I've tried to reach out to Lenovo but haven't received further details, yet. But I was able to speak to Movidius. The chip being used from Movidius -- the Myriad 2 -- is optimized for computer vision. The DJI Phantom 4 drone uses it. It's the sort of processor that could be used for positional tracking in a mobile headset.

Imagine a mobile VR device that could track where you're moving and know where you're walking, letting you walk in VR all the time without using the kind of external sensors or light-emitting boxes the Oculus Rift and HTC Vive use. This type of positional tracking isn't available yet on Samsung Gear VR and doesn't seem to be part of Google's first-wave plans for its Daydream, but Microsoft's HoloLens and the Meta 2 mixed-reality headsets can position-track. In theory, this could be what Lenovo is working on with Movidius for both virtual reality and augmented reality, where the real world mixes with the virtual.

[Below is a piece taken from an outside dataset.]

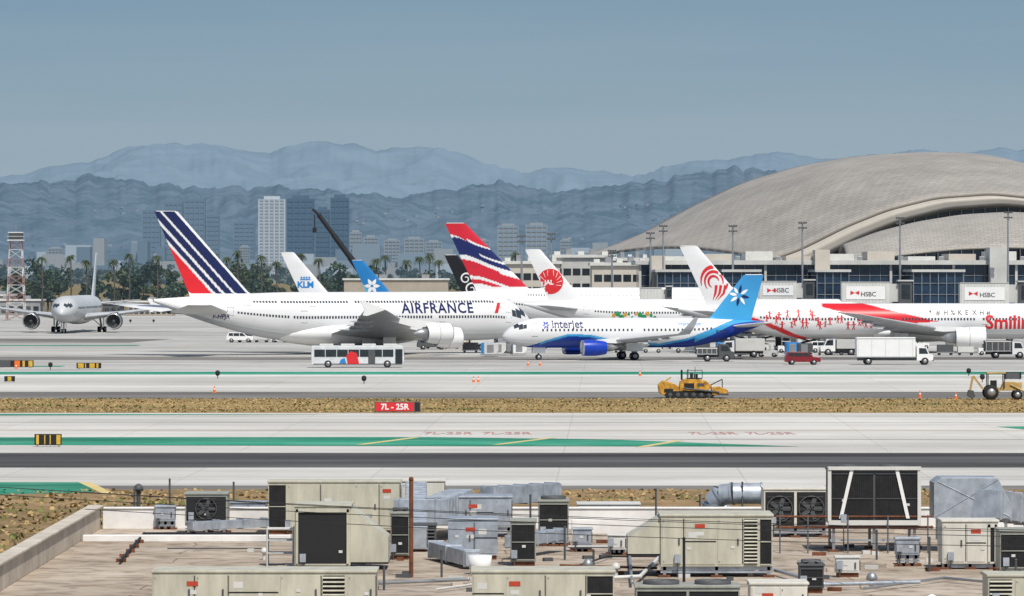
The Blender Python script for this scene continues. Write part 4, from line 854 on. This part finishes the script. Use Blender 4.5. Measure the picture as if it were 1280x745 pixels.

This device isn't the Google Tango-powered phone that Lenovo has also been working on. That phone uses a Google-developed depth-sensing camera array to map out 3D space and measure distances between objects to create on-phone augmented reality. It's not even clear what software platform it might run.

Movidius CEO, Remi El-Ouazzane, says "Our technology was built to maximize machine vision performance in a sub-1 Watt power budget. In selecting Myriad 2 for their VR products, Lenovo is building devices designed from the ground-up for VR. We're very much looking forward to these no-compromise devices that will push VR adoption into the mainstream."

Movidius' press release also includes a quote from Lenovo's Shanghai Research & Technology group Manager, Li Xiang. "Lenovo has a long tradition of bringing innovative products to the market. Myriad 2 is unique in its ability to deliver the kind of vision compute performance we need for our next generation VR products. We can build the products we want, without compromising on cost, size, performance or battery life."

Lenovo Tech World will be the debut of the first piece of VR hardware that's part of this multi-device partnership, but other products are planned. Maybe they're headsets, maybe they're cameras. Maybe they're something else. Lenovo Tech World is known to debut weird and wild tech concepts; last year, Lenovo teased dual-display smartwatches and smart shoes with screens. We'll follow up with more details as soon as we know them.